A proposito, noi, Tellusfolio, ci conoscemmo nel 2006, grazie ad una mia lettera dedicata al papa Benedetto XVI, che aveva posto il problema del linguaggio nella sua enciclica Deus caritas est. Aveva citato Virgilio: «-Omnia vicit amor-, afferma Virgilio nelle Bucoliche -l’amore vince tutto- e aggiunge: -et nos cedamus amori- cediamo anche noi all’amore». (: 12).
Io voglio tanto bene al papa oggi emerito, perché è stato capace di separarsi dal potere assoluto con le dimissioni.

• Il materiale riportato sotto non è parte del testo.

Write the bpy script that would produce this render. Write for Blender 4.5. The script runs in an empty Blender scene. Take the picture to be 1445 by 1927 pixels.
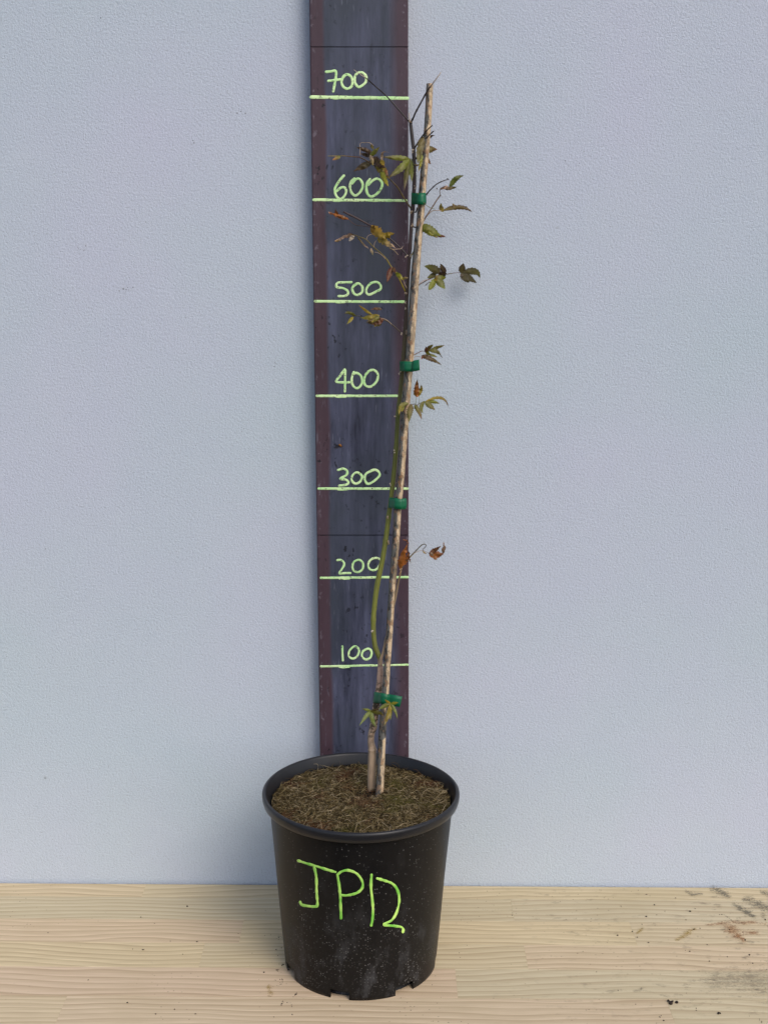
import bpy, bmesh, math, random
import numpy as np
from mathutils import Vector, Matrix, noise

random.seed(7); rng = np.random.default_rng(7)
S = bpy.context.scene
COL = S.collection

# ------------------------------------------------------------------ camera
FPX, CX, CY = 2429.0, 722.5, 963.5
CAM_H, CAM_D = 0.7264, 1.3729
cam = bpy.data.cameras.new('camera'); camo = bpy.data.objects.new('camera', cam); COL.objects.link(camo)
cam.sensor_fit = 'VERTICAL'; cam.sensor_height = 36.0; cam.sensor_width = 36.0
cam.lens = 36.0 * FPX / 1927.0; cam.clip_start = 0.05; cam.clip_end = 200
R3 = Matrix.Rotation(math.pi/2 - 0.206, 3, 'X') @ Matrix.Rotation(math.radians(0.36), 3, 'Z')
camo.matrix_world = Matrix.Translation((0, -CAM_D, CAM_H)) @ R3.to_4x4()
S.camera = camo

# ------------------------------------------------------------------ light
SUN_EL, SUN_AZ = math.radians(45), math.radians(33)      # azimuth measured from straight in front of the wall, towards +x
to_sun = Vector((math.sin(SUN_AZ)*math.cos(SUN_EL), -math.cos(SUN_AZ)*math.cos(SUN_EL), math.sin(SUN_EL)))
W = bpy.data.worlds.new('World'); S.world = W; W.use_nodes = True
nt = W.node_tree; bg = nt.nodes['Background']
sky = nt.nodes.new('ShaderNodeTexSky'); sky.sky_type = 'NISHITA'; sky.sun_disc = False
sky.sun_elevation = SUN_EL; sky.sun_rotation = math.pi - SUN_AZ
sky.air_density = 1.0; sky.dust_density = 3.0; sky.ozone_density = 1.6
nt.links.new(sky.outputs[0], bg.inputs[0]); bg.inputs[1].default_value = 0.118
sun = bpy.data.lights.new('sun', 'SUN'); sun.energy = 0.8; sun.angle = math.radians(28); sun.color = (1.0, 0.96, 0.91)
suno = bpy.data.objects.new('sun', sun); COL.objects.link(suno)
suno.rotation_euler = to_sun.to_track_quat('Z', 'Y').to_euler()
S.view_settings.view_transform = 'Standard'; S.view_settings.look = 'None'
S.view_settings.gamma = 1; S.view_settings.use_curve_mapping = False
S.view_settings.exposure = 0.58

# ------------------------------------------------------------------ measuring helpers (photo measurements -> metres)
CAMP = Vector((0, -CAM_D, CAM_H))
def ray(px, py):
    return R3 @ Vector(((px-CX)/FPX, (CY-py)/FPX, -1.0))
def on_y(px, py, Y):
    d = ray(px, py); t = (Y-CAMP.y)/d.y; return CAMP + d*t
def on_table(px, py, z=0.0):
    d = ray(px, py); t = (z-CAMP.z)/d.z; return CAMP + d*t
LA, LB, LZ = -0.135, 0.15, 0.178
def on_plant(px, py, dy=0.0):          # the plane in which the staked plant leans back towards the wall
    d = ray(px, py)
    u = (abs(px-(700+(1478-py)*.0601))-30)/110                 # side twigs spread back towards the wall
    u = min(max(u, 0), 1); dy = dy+.027*u*u*(3-2*u)
    t = (LA + LB*(CAMP.z-LZ) + dy - CAMP.y) / (d.y - LB*d.z)
    p = CAMP + d*t
    lim = -.031 if px < 775 else -.017
    return p if p.y < lim else on_y(px, py, lim+.25*(dy-.054))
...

Il problema di linguaggio potrebbe tradurre l’aggettivo eme-ri-tu direttamente dal sumero: ‘vento (tu) cammino (ri) della lingua (eme)’. Adesso, che è diventato il nonno nel Vaticano, ha tempo per correggere l’errore della citazione tratta dal sacerdote etrusco proteiforme, che credeva in: noi cediamo all’amore infernale di Venere, purtroppo.
Nelle Bucoliche (VIII, v. 43-45):
Ora so che cosa sia Amore; tra aspri
macigni il Tmaro o il Rodope o i remoti Garamanti ti generarono
fanciullo non della nostra razza e del nostro sangue.
Io posso sottolineare che il sacerdote etrusco denunciava la razza romana, riteneva Venere sorella dell’Erebo, l’inferno, opposto al puro Pho.e.bu, conoscenza (bu) della casa (e) del Cielo (ub).
Ma, ci potremmo meditare ancora su, in seguito!